Africa Features
Controversy over expulsions of Christians from Morocco
By Mohsin el-Hassouni and Sinikka Tarvainen Apr 1, 2010, 7:21 GMT
Rabat, Morocco - Expulsions of Christian aid workers from Morocco have sparked controversy in the Muslim country.
Critics accuse the authorities of an unjustified crackdown on Christians, while those defending such measures claim that US-based evangelical groups are taking advantage of Moroccans' poverty in attempts to convert them to Christianity.
Up to 70 Christians were expelled in March from Morocco, where King Mohammed VI is the official leader of Muslims, who make up about 99 per cent of the population.
Moroccan law allows freedom of worship for the country's mostly foreign Christians and a few thousand indigenous Jews, but prohibits any attempts to convert Muslims to another religion.
The expelled aid workers and priests have mainly been Protestants of various nationalities, including Dutch, American, British, New Zealand and Korean citizens.
Among them were 16 Christians running an orphanage in Ain Leuh in the northern Atlas mountains. There, they raised Moroccan orphans and abandoned children, some of whom had been brought to them by the local authorities themselves, the weekly Tel Quel reported.
When the Christians were suddenly ordered to leave, the children were brutally separated from people whom they considered their parents, the magazine said.
The group running the orphanage had promised to raise the children as Muslims, and they were taught Islamic religion by Muslim teachers.
The orphanage had been operating for a decade in Ain Leuh, where some of the locals described the Christians as discreet and respectful people, Tel Quel said.

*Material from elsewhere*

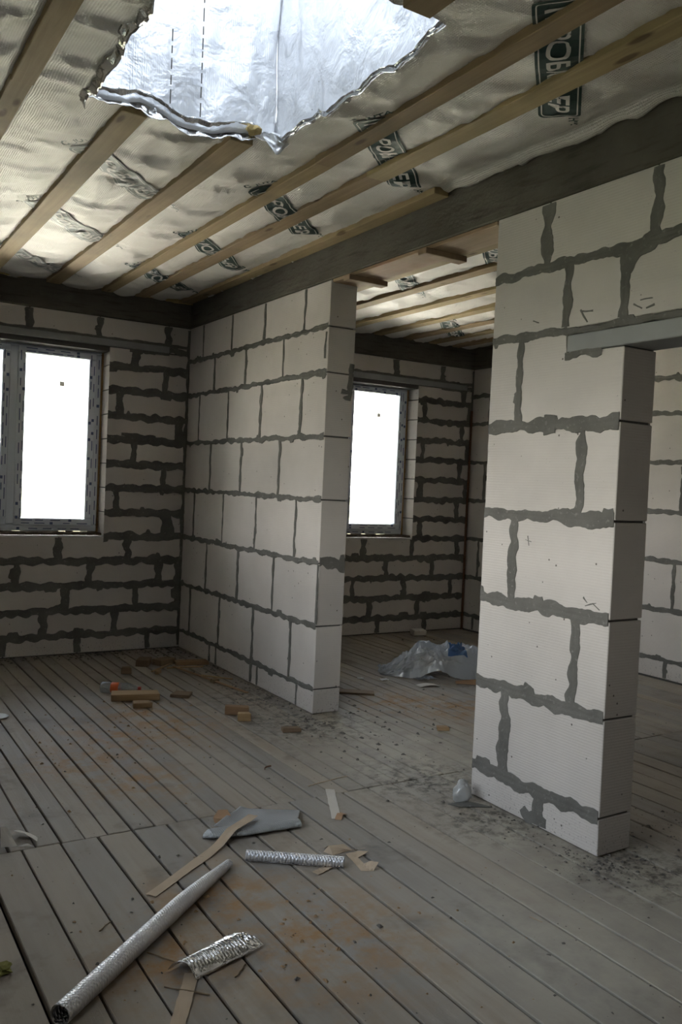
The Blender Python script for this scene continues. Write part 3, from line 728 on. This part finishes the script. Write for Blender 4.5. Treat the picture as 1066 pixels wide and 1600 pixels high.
foil_roll('foil_roll', (-1.302, -4.119, 0), (-.988, -4.345, 0), lambda u: .021, 2.2, lambda u: 4.0, 'short shiny silver foil roll beside the crumpled kraft paper', 0, .0008, 110, 80)
# curled foil offcut, convex upwards
ta, tb = Vector((-1.812, -4.745, 0)), Vector((-1.57, -4.66, 0)); tx = (tb-ta).normalized(); tn = Vector((-tx.y, tx.x, 0))
def trough(u, v):
    w = .05+.014*u; t_ = (v-.5)*2; L = (tb-ta).length; x = u*L+(.02*(1-v) if u > .9 else 0)+.012*t_*(-1)
    z = .040*(1-t_*t_)*(1-.45*u)+.006+.0022*math.sin(x/.0125*2*math.pi)*(1-abs(t_))+.003*n2(u*7, v*4, 2)
    return ta+tx*x+tn*(t_*w)+Vector((0, 0, z))
V, F = gridmesh(trough, 150, 22); tag(local('foil_offcut', V, F, MT['crinkle'], thick=.0012), 'curled corrugated silver foil offcut lying over the end of a kraft strip', 'foil scrap')
# flattened piece of foil with a rolled lower edge
fs = tag(empty('foil_sheet', (-1.1, -3.82, 0)), 'flattened grey foil piece with a rolled edge under the long kraft strip', 'foil scrap')
c0, c1_, c2_, c3 = Vector((-1.115, -3.66)), Vector((-.870, -3.78)), Vector((-.955, -3.91)), Vector((-1.32, -3.835))
def fsheet(u, v):
    q = c0.lerp(c1_, u).lerp(c3.lerp(c2_, u), v); return Vector((q.x, q.y, .012+.010*n2(q.x*9, q.y*9, 2)+.012*v+(.012*math.exp(-((u)/.1)**2))))
V, F = gridmesh(fsheet, 40, 24); local('flat_sheet', V, F, MT['sheetfoil'], fs, thick=.0015)
ra, rb_ = Vector((-1.375, -3.855, 0)), Vector((-.955, -3.925, 0))
def froll(u, v):
    q = ra.lerp(rb_, u); th = v*2*math.pi; w = (.030+.030*math.sin(u*math.pi)*(1-u)+.004*n1(u*8, 3))*min(1, math.sqrt(max(.02, u*14))); hgt = .015*min(1, math.sqrt(max(.05, u*14)))*(1+.2*n1(u*6, 5))
    return Vector((q.x+.02*math.cos(th)*.3*w/.04, q.y+w*math.cos(th), .002+hgt*(1+math.sin(th))))
V, F = gridmesh(froll, 70, 20); local('rolled_edge', V, F, MT['sheetfoil'], fs)

def strip(name, pts, w, mat, label, cat, z=.002, wav=.003, n=40, thick=.0012, sd_=0, lift=None, group=None):
    P3 = [Vector((p[0], p[1], p[2] if len(p) > 2 else z)) for p in pts]
    seg = [(P3[i+1]-P3[i]).length for i in range(len(P3)-1)]; T = sum(seg)
    def at(t):
        t *= T
        for i, l in enumerate(seg):
            if t <= l or i == len(seg)-1: return P3[i].lerp(P3[i+1], min(1, t/l)), (P3[i+1]-P3[i]).normalized()
            t -= l
    def f(u, v):
        p, d = at(u); s_ = Vector((-d.y, d.x, 0)); s_ = s_.normalized() if s_.length > .01 else Vector((1, 0, 0))
        ww = w*(1+.12*n1(u*7, sd_+v)); 
        zz = max(.0012, p.z+wav*n2(u*6, v*2, sd_)); return Vector((p.x, p.y, zz))+s_*((v-.5)*ww)
    V, F = gridmesh(f, n, 4)
    return tag(local(name, V, F, mat, smooth=False, thick=.0006), label, cat, group)
strip('kraft_strip', [(-1.727, -4.229, .002), (-1.542, -4.095, .002), (-1.436, -4.024, .004), (-1.347, -3.96, .012), (-1.268, -3.905, .038), (-1.174, -3.85, .042), (-1.117, -3.801, .036)], .043, MT['kraft'], 'long kraft paper strip running from the foil sheet towards the long tube', 'paper strip', wav=.002, n=60, sd_=1)
strip('kraft_strip', [(-1.915, -4.97), (-1.78, -4.745)], .042, MT['kraft'], 'kraft paper strip at the bottom edge under the foil offcut', 'paper strip', sd_=2)
strip('paper_strip', [(-.60, -3.594), (-.765, -3.925)], .042, MT['paleb'], 'pale paper strip lying flat on the middle floorboards', 'paper strip', sd_=3)
strip('kraft_scrap', [(-.765, -3.935, .002), (-.735, -3.905, .014), (-.70, -3.885, .003)], .03, MT['kraftd'], 'small brown paper scrap at the end of the pale paper strip', 'paper scrap', sd_=4)
def folded(name, pts, faces, mat, label, cat='paper scrap'):
    bm = bmesh.new(); v_ = [bm.verts.new((x, y, max(.0015, z))) for x, y, z in pts]
    for f in faces: bm.faces.new([v_[k] for k in f])
    bmesh.ops.subdivide_edges(bm, edges=bm.edges[:], cuts=2, use_grid_fill=True)
    for v in bm.verts: v.co.z = max(.0012, v.co.z+.003*noise.noise(v.co*45))
    c = Vector((sum(p[0] for p in pts)/len(pts), sum(p[1] for p in pts)/len(pts), 0))
    for v in bm.verts: v.co -= c
    o = link(name, mesh_of(bm, mat, name), None, c); md = o.modifiers.new('s', 'SOLIDIFY'); md.thickness = .0006; md.offset = 0
    return tag(o, label, cat)
folded('kraft_curl', [(-1.278, -3.737, .028), (-1.24, -3.78, .03), (-1.204, -3.759, .03), (-1.247, -3.716, .05), (-1.209, -3.732, .05), (-1.254, -3.72, 0), (-1.237, -3.765, 0), (-1.17, -3.765, 0), (-1.169, -3.761, .02), (-1.275, -3.745, .01)],
       [(0, 1, 2), (0, 2, 4, 3), (9, 6, 1, 0), (6, 7, 8, 1), (1, 8, 2), (9, 5, 6)], MT['kraftd'], 'curled brown kraft paper scrap beside the foil sheet')
folded('kraft_crumple', [(-.99, -4.19, 0), (-.975, -4.205, .03), (-.912, -4.219, .03), (-.889, -4.249, .012), (-.832, -4.26, .015), (-.892, -4.235, .004), (-.971, -4.235, 0), (-.935, -4.165, .004), (-.97, -4.16, .0)],
       [(0, 6, 1), (6, 5, 3, 1), (1, 3, 2), (3, 5, 4), (1, 2, 7), (1, 7, 8)], MT['kraft'], 'crumpled kraft paper with a pointed end behind the short foil roll')
folded('kraft_crumple', [(-.925, -4.255, .006), (-.874, -4.26, .01), (-.932, -4.334, 0), (-.895, -4.30, .003), (-.947, -4.402, 0), (-.902, -4.356, .004), (-.903, -4.423, 0), (-.893, -4.395, .028), (-.885, -4.43, .035), (-.84, -4.29, .012)],
       [(0, 2, 3, 1), (2, 4, 5, 3), (4, 6, 7, 5), (6, 8, 7), (1, 3, 9)], MT['kraft'], 'folded kraft paper scrap with upturned end to the right of the short foil roll')
folded('paper_crumple', [(-2.11, -3.53, .06), (-2.09, -3.54, .06), (-2.12, -3.60, .004), (-2.06, -3.615, .004), (-2.0, -3.64, .002), (-2.02, -3.61, .006)], [(0, 2, 3, 1), (3, 4, 5)], MT['paleb'], 'folded pale paper scrap standing up at the left edge')
folded('paper_crumple', [(-1.985, -3.615, .010), (-1.975, -3.585, .012), (-2.055, -3.505, .024), (-2.03, -3.475, .012), (-2.02, -3.545, .022), (-1.99, -3.52, .006)], [(0, 1, 5, 4), (4, 5, 3, 2)], MT['paleb'], 'folded pale paper scrap lying next to the upright one at the left edge')
strip('kraft_scrap', [(-1.115, -4.34), (-1.04, -4.315)], .034, MT['kraft'], 'kraft paper scrap poking out in front of the short foil roll', 'paper scrap', sd_=8)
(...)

The Interior Ministry, however, said hundreds of leaflets and CDs pointing at proselytism had been seized in the village.
A few years earlier, Moroccan newspapers had quoted some of the children as saying that they were learning Christian songs at the orphanage.
'If these people were suspected of proselytism, they should have been brought to trial and allowed to have lawyers' instead of just being expelled, lawyer Abderrahim Jamai said.
US and Dutch diplomatic representatives also criticized the expulsions, while Western media spoke of a crackdown on Christians.
Morocco has occasionally expelled small groups of Protestants, but those who had to leave in March even included an Egyptian Catholic priest based in the Tangier diocese.
'Never before had a Catholic been expelled for religious reasons from this diocese,' Tangier archbishop Santiago Agrelo told the Spanish daily El Pais.
'We enjoy freedom of worship in Morocco, but ... there is no freedom of religious conscience,' Agrelo added.
The clampdown on Christians 'could be a political strategy aimed at Islamic fundamentalism, which is a much bigger problem for Morocco than the small number of Christians there,' says Doris Gray, a specialist on women and Islam in Morocco at Florida State University.
'The government wants to show the Islamists that Morocco needs nothing more than its traditional brand of Islam, and that it won't tolerate proselytizing by Islamists any more than by Christians,' Gray told the German Press Agency dpa.
However, there is also genuine concern in Morocco over what is perceived as increasing proselytizing conducted mainly by US-funded evangelical groups, according to analysts in Rabat.
'We do not want Morocco to become inward-looking,' but covert missionaries were trying to convert poor people in urban and rural areas, said Abdelhamid Aouad of the nationalist party Istiqlal.
While large Christian churches such as the Catholic or Russian Orthodox ones are not seen as engaging in proselytism, they could eventually follow the example of the evangelical groups, sources close to the government told dpa.
Hundreds of Moroccans are estimated to have converted to Christianity. Some of them may have been motivated by the generous funds handled by missionary groups, analysts said.